Florida Students Swarm State Capitol Ahead Of 'Don't Say Gay' Bill Debate

“We will get up, stand up, wake up every single day to fight for you because your lives matter,” state Rep. Carlos Guillermo Smith told the students.

Florida students swarmed the state Capitol in Tallahassee on Monday as debate on the controversial “Don’t Say Gay” bill got underway in the state Senate.

After first gathering for a rally on the steps outside, students walked into the Capitol and took a seat outside the chamber.

“While those senators walk onto the Senate floor, they need to look you in the eye first and see your humanity before they vote on this bill,” state Rep. Carlos Guillermo Smith (D), who identifies as LGBTQ and is opposed to the bill, told the crowd.

“We will get up, stand up, wake up every single day to fight for you because your lives matter,” Smith said.

Video shared from inside showed the group observing a moment of silence as a youth organizer read the names of LGBTQ people who have died by suicide after experiencing anti-LGBTQ hate. That was followed by a chorus of “Amazing Grace.”

State Sen. Shevrin Jones (D), the first openly LGBTQ person elected to the Florida Senate, praised the students’ courage Monday.

“Brave is an understatement; strong is what these students are,” he said in a statement on social media. “Students from across the State traveled to Tallahassee to raise their voices.
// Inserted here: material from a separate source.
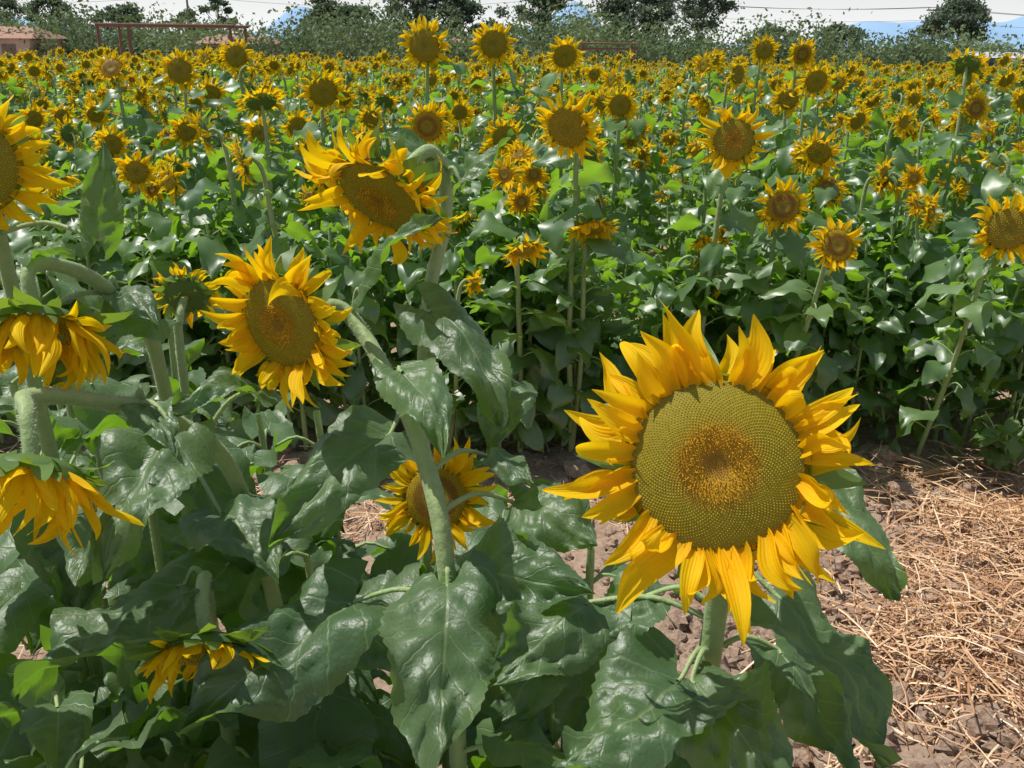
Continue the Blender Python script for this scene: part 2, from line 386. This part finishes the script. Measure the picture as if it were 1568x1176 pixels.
# ------------------------------------------------------------------ second row / mid field individually placed
mids=[
 (.84,3.71,1.359,.155,(0,-.92,.15),0),(1.06,3.72,1.104,.125,(-.1,-.9,.2),1),(1.206,3.47,1.003,.118,(.1,-.9,.3),1),(1.79,3.395,1.085,.15,(-.15,-.9,.1),2),
 (.30,3.587,1.035,.125,(.1,-.5,-.75),2),(.19,3.51,1.412,.15,(-.35,-.8,-.35),2),(-.374,4.134,1.361,.125,(-.1,-.9,-.15),1),(-.446,4.889,1.68,.15,(0,-.98,0),2),
 (-.12,5.32,1.69,.14,(.1,-.9,-.1),2),(-.942,4.81,1.46,.135,(.3,-.85,-.25),2),(-1.86,5.47,1.531,.13,(.1,-.95,0),2),(-1.79,6.35,1.596,.13,(.1,-.95,0),2),
 (-2.37,5.79,1.532,.125,(0,-.8,.5),1),(-1.66,4.34,1.049,.08,(0,-.9,.3),1),(-1.05,3.67,1.254,.11,(-.9,-.35,-.2),2),(-1.33,4.12,1.322,.11,(-.95,-.2,-.25),2),
 (.26,5.30,1.635,.12,(.1,-.85,-.3),2),(1.72,6.91,1.67,.12,(0,-.95,0),2),(1.83,6.37,1.65,.12,(.2,-.95,-.1),1),(1.42,6.32,1.525,.115,(.6,-.75,0),2),
 (2.45,5.21,1.397,.105,(.1,-.95,.1),1),(1.40,4.25,1.096,.11,(0,-.75,.5),1),(1.69,4.37,1.139,.105,(.75,-.6,0),2),(1.50,4.92,1.177,.11,(-.1,-.9,.2),2),
 (1.60,5.26,1.522,.12,(.2,-.9,-.3),2),(-1.14,4.38,1.44,.13,(-.2,.45,.75),0),(.04,3.56,.955,.11,(.2,-.5,-.7),2),(-.04,3.96,1.183,.09,(-.5,-.8,.1),1),
 (.08,4.0,1.18,.085,(.2,-.9,.2),1),(.03,3.85,1.09,.08,(0,-.9,.1),1),(.02,4.1,1.25,.08,(.1,-.6,.7),1),(.79,3.87,.936,.075,(.1,-.5,-.7),2),(1.77,4.13,1.058,.075,(.1,-.8,.5),1),
 (1.82,4.35,1.14,.075,(0,-.9,.2),1),(-.153,3.61,.806,.07,(.8,-.4,-.2),2),(.536,5.0,1.403,.11,(-.1,-.9,-.2),2),(2.4,5.29,1.62,.13,(.2,.5,.6),0),(2.07,5.19,1.325,.10,(.5,-.8,0),2),(-.05,4.53,1.284,.11,(.3,-.85,-.3),2),
]
for k,(x,y,z,R,n,stl) in enumerate(mids):
    rg=random.Random(300+k); mb=MB()
    dr=n[2]<-.5
    add_plant(mb,(x,y,z),n,R,rg,nleaf=22 if z>1 else 18,Lm=.16,det=0,npet=44,nflo=260,style=stl,disc=.50 if R>.1 else .38,
              e0=.9 if dr else .15,ecurl=.0 if dr else -.3,spread=.42,m=6,wild=1.2,pw=(.22,.36))
    link('sunflower',mb.mesh('sunflower',MATS))

# ------------------------------------------------------------------ field of sunflowers: scattered variants
col=bpy.data.collections.new('sunflower_variants')
specs=[((0,-.95,.05),.125,2,1.30),((.1,-.85,-.35),.13,2,1.35),((-.6,-.75,0),.115,2,1.22),((.1,-.45,-.85),.12,2,1.2),((0,-.8,.5),.09,1,1.16),((.85,-.5,-.3),.115,2,1.38),((0,-.7,.65),.075,1,1.10),((.1,.5,.5),.12,0,1.28),((-.5,-.4,-.75),.11,2,1.25),((.3,-.8,.2),.085,0,1.05)]
for k,(n,R,stl,h) in enumerate(specs):
    rg=random.Random(500+k); mb=MB(); dr=n[2]<-.5
    add_plant(mb,(0,-.1,h),n,R,rg,base=(0,0,0),nleaf=27,Lm=.145,det=0,npet=38,nflo=90,style=stl,disc=.45 if R>.1 else .35,e0=.9 if dr else .15,ecurl=-.1,spread=.5,m=6,wild=1.3)
    if k in(4,6):
        for q in range(2):
            p=V((rg.uniform(-.16,.16),rg.uniform(-.2,0),h-rg.uniform(.08,.2)))
            add_plant(mb,p,(rg.uniform(-.6,.6),-.7,rg.uniform(-.2,.5)),.075,rg,base=(0,0,.3),nleaf=2,Lm=.1,det=0,npet=22,nflo=50,style=1,disc=.4,m=6)
    o=bpy.data.objects.new('field_plant_%d'%k,mb.mesh('field_plant_%d'%k,MATS)); col.objects.link(o)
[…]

The LGBTQ community are not political pawns ― they are your brothers, sisters, nieces, nephews, & friends ― they are watching too!”

The Parental Rights in Education bill, as it’s officially known, would limit discussions of sexual orientation and gender identity in some classrooms, and potentially allow parents to sue if they believe any reference to LGBTQ people or issue in school is inappropriate.
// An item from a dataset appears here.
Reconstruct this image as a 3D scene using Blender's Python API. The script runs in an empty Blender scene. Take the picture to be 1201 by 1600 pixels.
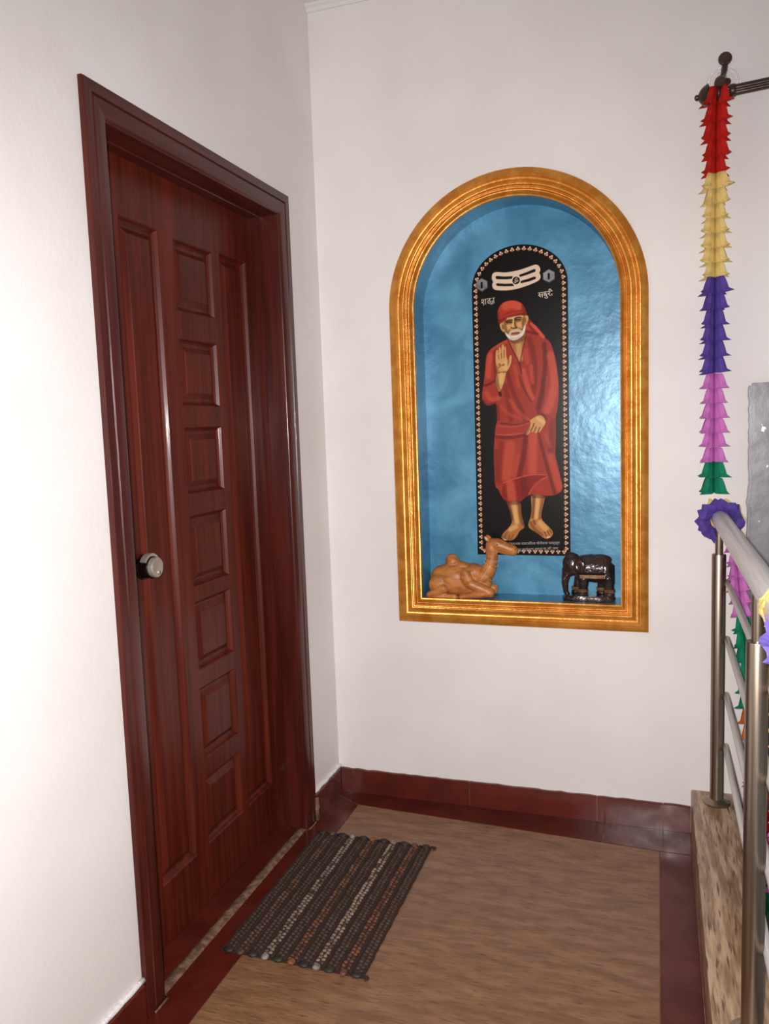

The bill passed the Republican-controlled Florida House on a 69-47 vote last month, with seven GOP members crossing the aisle to vote against it.

“If signed into law, these bills will have disastrous impacts on classrooms and workplaces,” Equality Florida said in a statement after the House vote. “They will turn Florida into a surveillance state and give the government broad license to censor conversations about American history, the origins of racism and injustice, and the existence of LGBTQ people.”